A censura que não temos e a que nasceu entretanto

(- http://entreasbrumasdamemoria.blogspot.pt/ 22/6/2014)

Faz hoje 88 anos que foi instituída a censura prévia à imprensa em Portugal, pela ditadura militar saída do golpe de 28 de Maio. Como é sabido, iria durar 48 anos.

Vivemos agora com LIBERDADE de EXPRESSÃO e dispomos de uma diversidade de meios de acesso à informação com que nem sequer podíamos sonhar nos tempos que se seguiram ao 25 de Abril. E, no entanto...

Num texto que escrevi para a edição portuguesa de Le Monde Diplomatique, e que reproduzi mais tarde neste blogue, chamei a atenção para um interessante conceito definido por Ignacio Ramonet em
A TIRANIA da COMUNICAÇÃO (1).
Segundo o autor, existe actualmente uma «CENSURA DEMOCRÁTICA» que se introduz subrepticiamente nos países livres onde se respeita o direito de expressão e de opinião.
Não se concretiza em cortes ou proibições, mas sim «na acumulação, na SATURAÇÃO, no excesso e na superabundância de INFORMAÇÕES»,
que permitem artifícios, mentiras e silêncios, que toldam a TRANSPARÊNCIA do que é transmitido.
A informação é tanta que pode ser DISSIMULADA ou TRUNCADA, sem que se chegue a perceber o que FALTA, e torna-se mesmo naturalmente INCONTROLÁVEL.
Voluntária ou involuntariamente, acaba por ser MANIPULADA.

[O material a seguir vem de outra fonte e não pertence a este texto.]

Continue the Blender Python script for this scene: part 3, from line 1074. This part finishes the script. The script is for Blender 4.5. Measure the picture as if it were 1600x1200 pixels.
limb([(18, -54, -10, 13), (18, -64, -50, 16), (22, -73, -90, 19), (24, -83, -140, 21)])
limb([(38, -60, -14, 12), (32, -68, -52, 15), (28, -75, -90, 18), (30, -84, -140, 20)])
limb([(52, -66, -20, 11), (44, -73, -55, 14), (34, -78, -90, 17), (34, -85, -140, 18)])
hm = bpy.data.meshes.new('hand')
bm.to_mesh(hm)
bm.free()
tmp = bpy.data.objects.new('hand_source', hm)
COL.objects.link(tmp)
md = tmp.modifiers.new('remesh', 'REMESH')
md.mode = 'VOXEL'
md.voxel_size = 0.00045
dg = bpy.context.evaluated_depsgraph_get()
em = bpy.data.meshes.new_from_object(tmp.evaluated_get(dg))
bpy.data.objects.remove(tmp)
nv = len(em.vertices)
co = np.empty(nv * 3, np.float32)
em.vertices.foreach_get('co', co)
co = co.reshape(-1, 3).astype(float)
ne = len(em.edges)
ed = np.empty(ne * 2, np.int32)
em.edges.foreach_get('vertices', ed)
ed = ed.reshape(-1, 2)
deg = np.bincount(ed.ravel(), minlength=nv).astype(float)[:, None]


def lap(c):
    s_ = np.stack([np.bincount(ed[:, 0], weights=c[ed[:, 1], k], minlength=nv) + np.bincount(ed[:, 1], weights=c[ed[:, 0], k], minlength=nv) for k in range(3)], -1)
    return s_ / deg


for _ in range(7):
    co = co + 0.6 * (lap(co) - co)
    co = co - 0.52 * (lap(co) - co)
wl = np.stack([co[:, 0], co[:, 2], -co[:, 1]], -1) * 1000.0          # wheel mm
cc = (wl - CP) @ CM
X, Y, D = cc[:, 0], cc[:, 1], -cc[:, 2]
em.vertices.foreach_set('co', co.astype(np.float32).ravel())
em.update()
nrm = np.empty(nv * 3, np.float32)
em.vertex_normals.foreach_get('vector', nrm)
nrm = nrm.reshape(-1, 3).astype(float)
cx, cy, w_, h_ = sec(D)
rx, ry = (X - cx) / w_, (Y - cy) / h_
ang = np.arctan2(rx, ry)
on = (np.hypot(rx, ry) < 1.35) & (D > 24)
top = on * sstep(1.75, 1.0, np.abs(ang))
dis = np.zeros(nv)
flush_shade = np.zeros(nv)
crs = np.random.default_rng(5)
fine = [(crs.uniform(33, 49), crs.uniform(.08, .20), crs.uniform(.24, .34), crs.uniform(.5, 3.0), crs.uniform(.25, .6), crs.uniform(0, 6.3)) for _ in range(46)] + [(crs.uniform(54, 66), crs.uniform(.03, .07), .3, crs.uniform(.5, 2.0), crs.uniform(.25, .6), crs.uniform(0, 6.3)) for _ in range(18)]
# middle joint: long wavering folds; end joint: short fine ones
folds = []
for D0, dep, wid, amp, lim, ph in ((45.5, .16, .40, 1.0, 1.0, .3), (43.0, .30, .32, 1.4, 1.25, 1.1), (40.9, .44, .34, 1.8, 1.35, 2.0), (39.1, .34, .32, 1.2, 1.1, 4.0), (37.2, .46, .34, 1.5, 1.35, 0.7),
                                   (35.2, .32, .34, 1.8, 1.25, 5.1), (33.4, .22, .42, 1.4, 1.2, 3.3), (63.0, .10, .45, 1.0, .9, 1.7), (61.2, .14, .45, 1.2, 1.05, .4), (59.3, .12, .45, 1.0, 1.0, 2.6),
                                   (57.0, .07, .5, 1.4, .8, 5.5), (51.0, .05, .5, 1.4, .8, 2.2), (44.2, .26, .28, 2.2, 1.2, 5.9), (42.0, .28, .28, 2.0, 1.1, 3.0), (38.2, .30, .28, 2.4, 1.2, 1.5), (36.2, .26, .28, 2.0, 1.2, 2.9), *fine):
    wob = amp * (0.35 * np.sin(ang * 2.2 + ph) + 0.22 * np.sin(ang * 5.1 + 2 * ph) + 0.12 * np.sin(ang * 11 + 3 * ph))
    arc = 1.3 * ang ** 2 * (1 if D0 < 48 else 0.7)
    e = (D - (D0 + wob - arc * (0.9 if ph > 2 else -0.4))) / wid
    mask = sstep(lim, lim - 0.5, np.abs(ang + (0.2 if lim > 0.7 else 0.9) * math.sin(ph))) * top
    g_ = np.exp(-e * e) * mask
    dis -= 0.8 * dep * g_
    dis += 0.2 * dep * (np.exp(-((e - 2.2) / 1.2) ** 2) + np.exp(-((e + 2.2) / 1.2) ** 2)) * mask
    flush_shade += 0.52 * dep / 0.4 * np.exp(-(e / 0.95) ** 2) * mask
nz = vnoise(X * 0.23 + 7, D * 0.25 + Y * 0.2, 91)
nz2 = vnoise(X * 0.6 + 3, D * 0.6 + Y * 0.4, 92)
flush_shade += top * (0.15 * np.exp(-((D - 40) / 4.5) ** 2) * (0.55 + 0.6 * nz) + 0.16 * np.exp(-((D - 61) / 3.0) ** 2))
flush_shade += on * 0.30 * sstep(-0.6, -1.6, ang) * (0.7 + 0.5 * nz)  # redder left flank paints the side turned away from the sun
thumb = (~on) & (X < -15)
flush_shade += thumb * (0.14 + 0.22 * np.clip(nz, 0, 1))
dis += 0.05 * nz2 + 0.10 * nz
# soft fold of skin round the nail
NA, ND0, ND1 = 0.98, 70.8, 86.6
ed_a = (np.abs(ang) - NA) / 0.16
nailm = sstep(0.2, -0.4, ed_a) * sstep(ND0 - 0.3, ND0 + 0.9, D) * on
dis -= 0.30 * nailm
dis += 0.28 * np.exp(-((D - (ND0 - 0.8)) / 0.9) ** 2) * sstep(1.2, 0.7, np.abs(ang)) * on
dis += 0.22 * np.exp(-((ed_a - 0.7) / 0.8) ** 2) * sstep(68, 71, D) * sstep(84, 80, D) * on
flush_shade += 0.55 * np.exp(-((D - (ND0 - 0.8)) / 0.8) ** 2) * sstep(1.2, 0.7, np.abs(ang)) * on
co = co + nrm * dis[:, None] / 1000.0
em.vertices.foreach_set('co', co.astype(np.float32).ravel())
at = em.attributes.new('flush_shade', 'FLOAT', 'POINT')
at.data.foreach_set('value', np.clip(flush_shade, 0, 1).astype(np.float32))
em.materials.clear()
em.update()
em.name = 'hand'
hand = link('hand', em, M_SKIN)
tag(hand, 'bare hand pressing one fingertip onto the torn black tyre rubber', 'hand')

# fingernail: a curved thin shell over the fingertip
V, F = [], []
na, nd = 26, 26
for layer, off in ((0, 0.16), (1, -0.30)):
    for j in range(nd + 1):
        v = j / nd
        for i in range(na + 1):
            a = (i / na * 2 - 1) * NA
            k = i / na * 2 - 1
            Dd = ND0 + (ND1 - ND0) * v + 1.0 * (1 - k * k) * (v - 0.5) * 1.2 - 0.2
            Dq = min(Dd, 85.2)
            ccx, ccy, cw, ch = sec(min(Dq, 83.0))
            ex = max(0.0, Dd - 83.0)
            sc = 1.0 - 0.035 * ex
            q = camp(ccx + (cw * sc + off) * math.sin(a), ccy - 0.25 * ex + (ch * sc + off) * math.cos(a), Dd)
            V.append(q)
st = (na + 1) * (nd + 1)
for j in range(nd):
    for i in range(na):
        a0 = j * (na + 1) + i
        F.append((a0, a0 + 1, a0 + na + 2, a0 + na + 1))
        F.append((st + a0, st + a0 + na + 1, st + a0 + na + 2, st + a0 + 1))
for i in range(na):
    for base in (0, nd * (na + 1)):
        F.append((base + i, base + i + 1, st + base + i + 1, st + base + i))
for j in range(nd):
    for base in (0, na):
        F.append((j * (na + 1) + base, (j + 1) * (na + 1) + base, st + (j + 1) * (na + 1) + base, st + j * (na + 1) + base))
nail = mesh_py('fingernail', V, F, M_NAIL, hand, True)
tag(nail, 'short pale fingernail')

A pressa e a leveza com que quase tudo é abordado, e muitas vezes reduzido a puros SOUNDBITES,
acabam por influenciar muitíssimo a opinião pública, aquela que está para além das elites, sempre minoritárias, que são capazes de filtrar o que lêem, o que vêem e o que ouvem.
É assim que estamos. É útil não esquecer.